If Bob’s history is that over and over again he’s said things that seem obviously wrong but he’s always turned out to be right, I don’t think we need a notion of “epistemic tenure” to justify taking him seriously the next time he says something that seems obviously wrong: we’ve already established that when he says apparently-obviously-wrong things he’s usually right, so plain old induction will get us where we need to go. I think the OP is making a stronger claim. (And a different one: note that OP says explicitly that he isn’t saying we should take Bob seriously because he might be right, but that we should take Bob seriously so as not to discourage him from thinking original thoughts in future.)
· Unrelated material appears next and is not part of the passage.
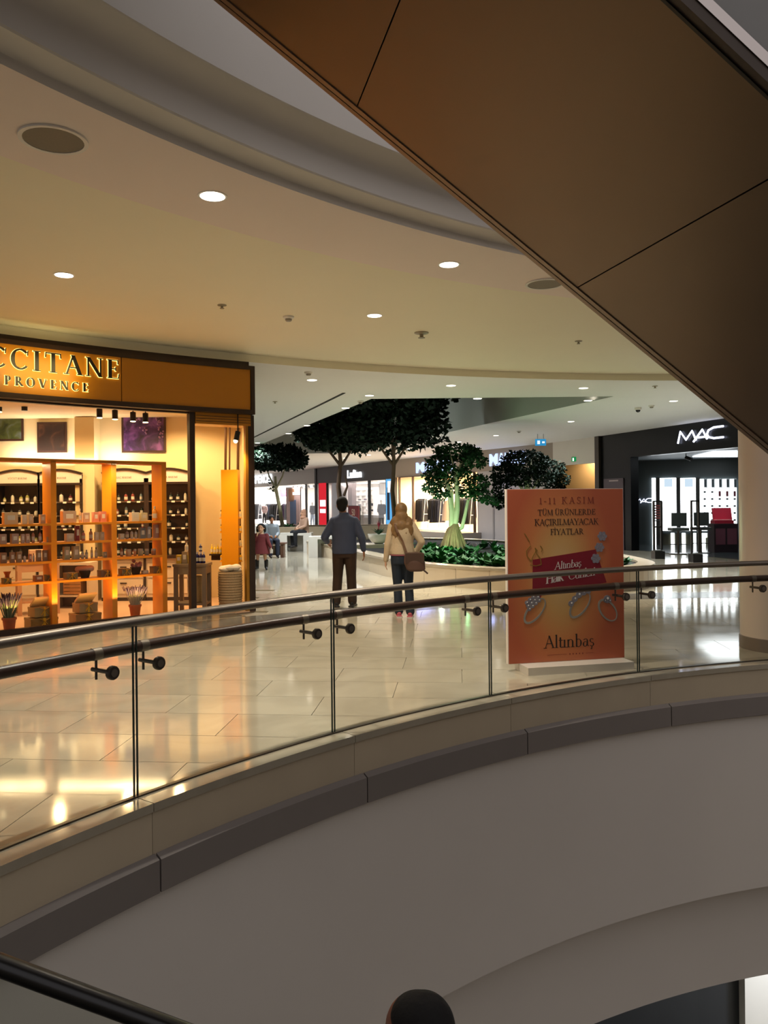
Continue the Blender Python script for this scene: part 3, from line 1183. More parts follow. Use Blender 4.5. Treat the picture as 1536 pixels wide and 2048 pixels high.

And the OP doesn’t (at least as I read it) seem like it stipulates that Bob is strikingly better epistemically than his peers in that sort of way. It says:
which isn’t quite the same. One of the specific ways in which Bob might have earned that “lot of intellectual respect” is by believing true things long before everyone else, but that’s just one example. And someone can merit a lot of intellectual respect without being so much better than everyone else.
For an “intellectual venture capitalist” who generates a lot of wild ideas, mostly wrong but right more often than you’d expect, I do agree that we want to avoid stifling them. But we do also want to avoid letting them get entirely untethered from reality, and it’s not obvious to me what degree of epistemic tenure best makes that balance.
(Analogy: successful writers get more freedom to ignore the advice of their editors. Sometimes that’s a good thing, but not always.)